Being in contact with the nature and community that hosts La Ceiba, a vivid conscience awakens and impregnates the works of the artists that collaborate in these workshops; with their prints, they settle new visual and thinking schemes, tied to a fresh recovery of the stamp tradition. The printmaking workshops at La Ceiba stand on interwoven practices that combine mastery of techniques with a deep sense of community and teamwork, as demonstrated in its retrospective exhibition.
Stamps of a Decade is curated by the two directors of the institutions involved, Santiago Pérez Garci of MUNAE and Rafael Ruiz of La Ceiba Gráfica. The exhibition is composed by a significant quantity of artworks that La Ceiba, through its local association, Artistas Veracruzanos Bajo la Ceiba, donated to MUNAE, in order to preserve La Ceiba’s contributions to the graphic and artistic circuit in the country. The show also includes works from La Ceiba Gráfica’s own collection. All of these pieces are iconic and narrate the center’s story.
The exhibition brings together works by established artists as well as emerging printmakers, while promoting a horizontal dialogue between generations. Stamps of a Decade features pieces by avant-garde and contemporary Mexican masters, such as Gilberto Aceves Navarro, José Luis Cuevas, Irma Palacios, and Demián Flores, and works by younger artists, like Lucía Prudencio and Daniel Berman.

Demián Flores. Patria, 2009; lithograph; edition 17 of 20. Courtesy of Museo Nacional de la Estampa. Photo: Museo Nacional de la Estampa.
Lithographs by Per Anderson and Japanese stamps by artist Martín Vinaver (one of La Ceiba’s founders) welcome visitors.

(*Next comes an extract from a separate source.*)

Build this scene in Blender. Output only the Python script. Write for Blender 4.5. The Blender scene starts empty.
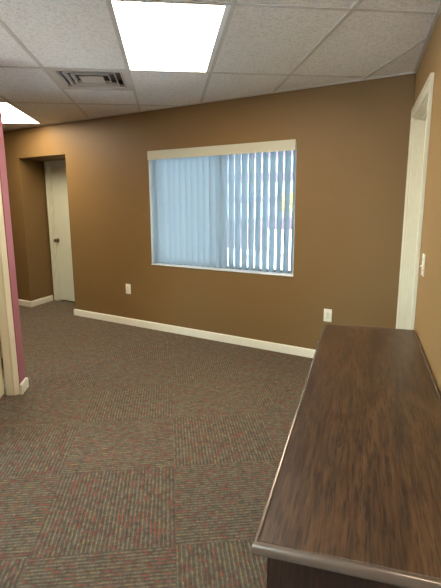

Their pieces are mostly figurative, including some portraits, which state the mastery and domain of their technique. Color: Gráfica Joven Veracruzana, a series of ten prints, show the aesthetic discoveries of younger artists, as they play with materials, colors, and topics to create atypical images, such as stamping leather shoes directly into the plate, to then transfer onto paper. For Litografía y Grabado en Color Desde la Ceiba, ten artists were invited to reflect and produce prints based on the CMYK color scheme, distinctive of offset and digital printing devices, vindicating the traditional printmaking practice in relation to new technologies.
The exhibition portrays the plurality under which artists are led—an effort that comes straight from La Ceiba’s director, Rafael Ruiz. Emerging Mexican artist Rodolfo Sousa remarks on the director’s approach: “Rafael taught me that printmaking didn’t have to be orthodox; to play with the traditional process implies breaking with the canonical ideas that have been circulating in the art history. To alter the plate in-between prints works as a metaphor on how we build our memory.”

Lucía Prudencio. Malinalli, 2015 (1/20); lithograph. Courtesy of Museo Nacional de la Estampa. Photo: Museo Nacional de la Estampa.
Stamps of a Decade is an open celebration of La Ceiba Gráfica, rejoicing in all of the community’s accomplishments and reviewing all the work produced under its mission. The exhibition reassures the importance and potential of printmaking in our current time. It is an opportunity to rethink the way we look at and conceive art, not only as a finalized result, but as a long durational process with many actors involved—a process that, with each print, works for a more sustainable and horizontal path toward new efforts and artistic means.
La Ceiba Gráfica: Stamps of a Decade is on view at the Museo Nacional de la Estampa in Mexico City through November 29, 2015.